TASK DESCRIPTION
Repeat the listing in full. Nothing may be added or left out.
══════════
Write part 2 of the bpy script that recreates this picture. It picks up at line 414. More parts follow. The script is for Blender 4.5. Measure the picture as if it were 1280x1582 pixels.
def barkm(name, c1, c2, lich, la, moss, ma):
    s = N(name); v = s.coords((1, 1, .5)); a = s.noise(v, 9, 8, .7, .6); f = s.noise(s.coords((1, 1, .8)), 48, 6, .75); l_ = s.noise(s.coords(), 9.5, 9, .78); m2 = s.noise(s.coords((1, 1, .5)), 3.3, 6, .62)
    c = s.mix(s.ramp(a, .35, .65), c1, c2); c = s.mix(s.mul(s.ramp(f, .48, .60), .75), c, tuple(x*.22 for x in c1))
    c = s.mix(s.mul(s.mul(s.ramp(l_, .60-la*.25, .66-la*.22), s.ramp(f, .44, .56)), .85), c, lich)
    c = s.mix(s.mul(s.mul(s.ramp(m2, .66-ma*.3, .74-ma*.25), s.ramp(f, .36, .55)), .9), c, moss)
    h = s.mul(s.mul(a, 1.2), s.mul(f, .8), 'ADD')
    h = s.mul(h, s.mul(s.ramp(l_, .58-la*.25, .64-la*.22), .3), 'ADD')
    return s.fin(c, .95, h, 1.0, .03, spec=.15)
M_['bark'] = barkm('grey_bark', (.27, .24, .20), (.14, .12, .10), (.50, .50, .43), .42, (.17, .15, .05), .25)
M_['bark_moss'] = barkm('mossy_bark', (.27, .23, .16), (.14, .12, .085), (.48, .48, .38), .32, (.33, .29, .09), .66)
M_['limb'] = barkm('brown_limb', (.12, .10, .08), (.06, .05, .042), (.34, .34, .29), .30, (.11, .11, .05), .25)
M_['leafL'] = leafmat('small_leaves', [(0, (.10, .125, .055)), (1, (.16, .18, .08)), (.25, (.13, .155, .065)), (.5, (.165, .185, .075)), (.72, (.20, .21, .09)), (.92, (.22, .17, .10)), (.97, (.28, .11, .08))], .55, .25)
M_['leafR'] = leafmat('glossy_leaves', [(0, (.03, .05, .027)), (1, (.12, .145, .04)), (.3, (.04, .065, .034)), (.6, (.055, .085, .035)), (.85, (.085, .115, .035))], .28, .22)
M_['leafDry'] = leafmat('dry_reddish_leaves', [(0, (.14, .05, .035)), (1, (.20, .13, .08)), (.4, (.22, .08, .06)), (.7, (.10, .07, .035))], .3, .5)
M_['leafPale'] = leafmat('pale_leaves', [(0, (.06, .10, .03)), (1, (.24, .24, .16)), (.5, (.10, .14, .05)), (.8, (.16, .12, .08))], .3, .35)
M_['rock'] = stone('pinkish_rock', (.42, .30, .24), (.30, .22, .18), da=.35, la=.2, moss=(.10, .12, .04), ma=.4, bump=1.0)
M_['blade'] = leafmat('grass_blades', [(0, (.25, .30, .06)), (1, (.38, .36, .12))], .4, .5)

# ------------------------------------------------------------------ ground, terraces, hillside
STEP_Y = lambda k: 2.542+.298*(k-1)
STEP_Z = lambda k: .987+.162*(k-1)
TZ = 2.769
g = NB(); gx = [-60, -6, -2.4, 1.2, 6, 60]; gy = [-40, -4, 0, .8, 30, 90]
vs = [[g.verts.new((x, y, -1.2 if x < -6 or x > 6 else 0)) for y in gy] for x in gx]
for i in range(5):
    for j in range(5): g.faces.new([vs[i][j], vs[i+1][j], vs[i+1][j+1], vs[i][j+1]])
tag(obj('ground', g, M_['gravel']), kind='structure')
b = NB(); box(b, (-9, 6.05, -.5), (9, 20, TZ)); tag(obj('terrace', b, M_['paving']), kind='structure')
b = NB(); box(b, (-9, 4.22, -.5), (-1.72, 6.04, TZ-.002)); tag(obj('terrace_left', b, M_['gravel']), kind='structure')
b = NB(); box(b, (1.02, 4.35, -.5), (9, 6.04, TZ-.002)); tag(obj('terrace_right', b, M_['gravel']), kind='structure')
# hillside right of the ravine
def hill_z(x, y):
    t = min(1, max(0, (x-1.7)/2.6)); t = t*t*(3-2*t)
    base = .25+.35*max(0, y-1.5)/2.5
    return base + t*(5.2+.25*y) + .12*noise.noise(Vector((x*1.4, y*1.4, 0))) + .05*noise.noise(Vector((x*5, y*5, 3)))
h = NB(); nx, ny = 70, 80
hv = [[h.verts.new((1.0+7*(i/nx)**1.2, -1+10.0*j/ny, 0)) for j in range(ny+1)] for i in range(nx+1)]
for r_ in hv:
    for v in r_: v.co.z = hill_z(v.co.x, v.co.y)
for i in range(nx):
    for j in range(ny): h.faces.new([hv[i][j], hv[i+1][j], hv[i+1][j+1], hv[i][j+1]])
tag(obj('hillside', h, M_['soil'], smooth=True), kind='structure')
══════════
RESULT OF THIS EXERCISE
Write part 2 of the bpy script that recreates this picture. It picks up at line 414. More parts follow. The script is for Blender 4.5. Measure the picture as if it were 1280x1582 pixels.
def barkm(name, c1, c2, lich, la, moss, ma):
    s = N(name); v = s.coords((1, 1, .5)); a = s.noise(v, 9, 8, .7, .6); f = s.noise(s.coords((1, 1, .8)), 48, 6, .75); l_ = s.noise(s.coords(), 9.5, 9, .78); m2 = s.noise(s.coords((1, 1, .5)), 3.3, 6, .62)
    c = s.mix(s.ramp(a, .35, .65), c1, c2); c = s.mix(s.mul(s.ramp(f, .48, .60), .75), c, tuple(x*.22 for x in c1))
    c = s.mix(s.mul(s.mul(s.ramp(l_, .60-la*.25, .66-la*.22), s.ramp(f, .44, .56)), .85), c, lich)
    c = s.mix(s.mul(s.mul(s.ramp(m2, .66-ma*.3, .74-ma*.25), s.ramp(f, .36, .55)), .9), c, moss)
    h = s.mul(s.mul(a, 1.2), s.mul(f, .8), 'ADD')
    h = s.mul(h, s.mul(s.ramp(l_, .58-la*.25, .64-la*.22), .3), 'ADD')
    return s.fin(c, .95, h, 1.0, .03, spec=.15)
M_['bark'] = barkm('grey_bark', (.27, .24, .20), (.14, .12, .10), (.50, .50, .43), .42, (.17, .15, .05), .25)
M_['bark_moss'] = barkm('mossy_bark', (.27, .23, .16), (.14, .12, .085), (.48, .48, .38), .32, (.33, .29, .09), .66)
M_['limb'] = barkm('brown_limb', (.12, .10, .08), (.06, .05, .042), (.34, .34, .29), .30, (.11, .11, .05), .25)
M_['leafL'] = leafmat('small_leaves', [(0, (.10, .125, .055)), (1, (.16, .18, .08)), (.25, (.13, .155, .065)), (.5, (.165, .185, .075)), (.72, (.20, .21, .09)), (.92, (.22, .17, .10)), (.97, (.28, .11, .08))], .55, .25)
M_['leafR'] = leafmat('glossy_leaves', [(0, (.03, .05, .027)), (1, (.12, .145, .04)), (.3, (.04, .065, .034)), (.6, (.055, .085, .035)), (.85, (.085, .115, .035))], .28, .22)
M_['leafDry'] = leafmat('dry_reddish_leaves', [(0, (.14, .05, .035)), (1, (.20, .13, .08)), (.4, (.22, .08, .06)), (.7, (.10, .07, .035))], .3, .5)
M_['leafPale'] = leafmat('pale_leaves', [(0, (.06, .10, .03)), (1, (.24, .24, .16)), (.5, (.10, .14, .05)), (.8, (.16, .12, .08))], .3, .35)
M_['rock'] = stone('pinkish_rock', (.42, .30, .24), (.30, .22, .18), da=.35, la=.2, moss=(.10, .12, .04), ma=.4, bump=1.0)
M_['blade'] = leafmat('grass_blades', [(0, (.25, .30, .06)), (1, (.38, .36, .12))], .4, .5)

# ------------------------------------------------------------------ ground, terraces, hillside
STEP_Y = lambda k: 2.542+.298*(k-1)
STEP_Z = lambda k: .987+.162*(k-1)
TZ = 2.769
g = NB(); gx = [-60, -6, -2.4, 1.2, 6, 60]; gy = [-40, -4, 0, .8, 30, 90]
vs = [[g.verts.new((x, y, -1.2 if x < -6 or x > 6 else 0)) for y in gy] for x in gx]
for i in range(5):
    for j in range(5): g.faces.new([vs[i][j], vs[i+1][j], vs[i+1][j+1], vs[i][j+1]])
tag(obj('ground', g, M_['gravel']), kind='structure')
b = NB(); box(b, (-9, 6.05, -.5), (9, 20, TZ)); tag(obj('terrace', b, M_['paving']), kind='structure')
b = NB(); box(b, (-9, 4.22, -.5), (-1.72, 6.04, TZ-.002)); tag(obj('terrace_left', b, M_['gravel']), kind='structure')
b = NB(); box(b, (1.02, 4.35, -.5), (9, 6.04, TZ-.002)); tag(obj('terrace_right', b, M_['gravel']), kind='structure')
# hillside right of the ravine
def hill_z(x, y):
    t = min(1, max(0, (x-1.7)/2.6)); t = t*t*(3-2*t)
    base = .25+.35*max(0, y-1.5)/2.5
    return base + t*(5.2+.25*y) + .12*noise.noise(Vector((x*1.4, y*1.4, 0))) + .05*noise.noise(Vector((x*5, y*5, 3)))
h = NB(); nx, ny = 70, 80
hv = [[h.verts.new((1.0+7*(i/nx)**1.2, -1+10.0*j/ny, 0)) for j in range(ny+1)] for i in range(nx+1)]
for r_ in hv:
    for v in r_: v.co.z = hill_z(v.co.x, v.co.y)
for i in range(nx):
    for j in range(ny): h.faces.new([hv[i][j], hv[i+1][j], hv[i+1][j+1], hv[i][j+1]])
tag(obj('hillside', h, M_['soil'], smooth=True), kind='structure')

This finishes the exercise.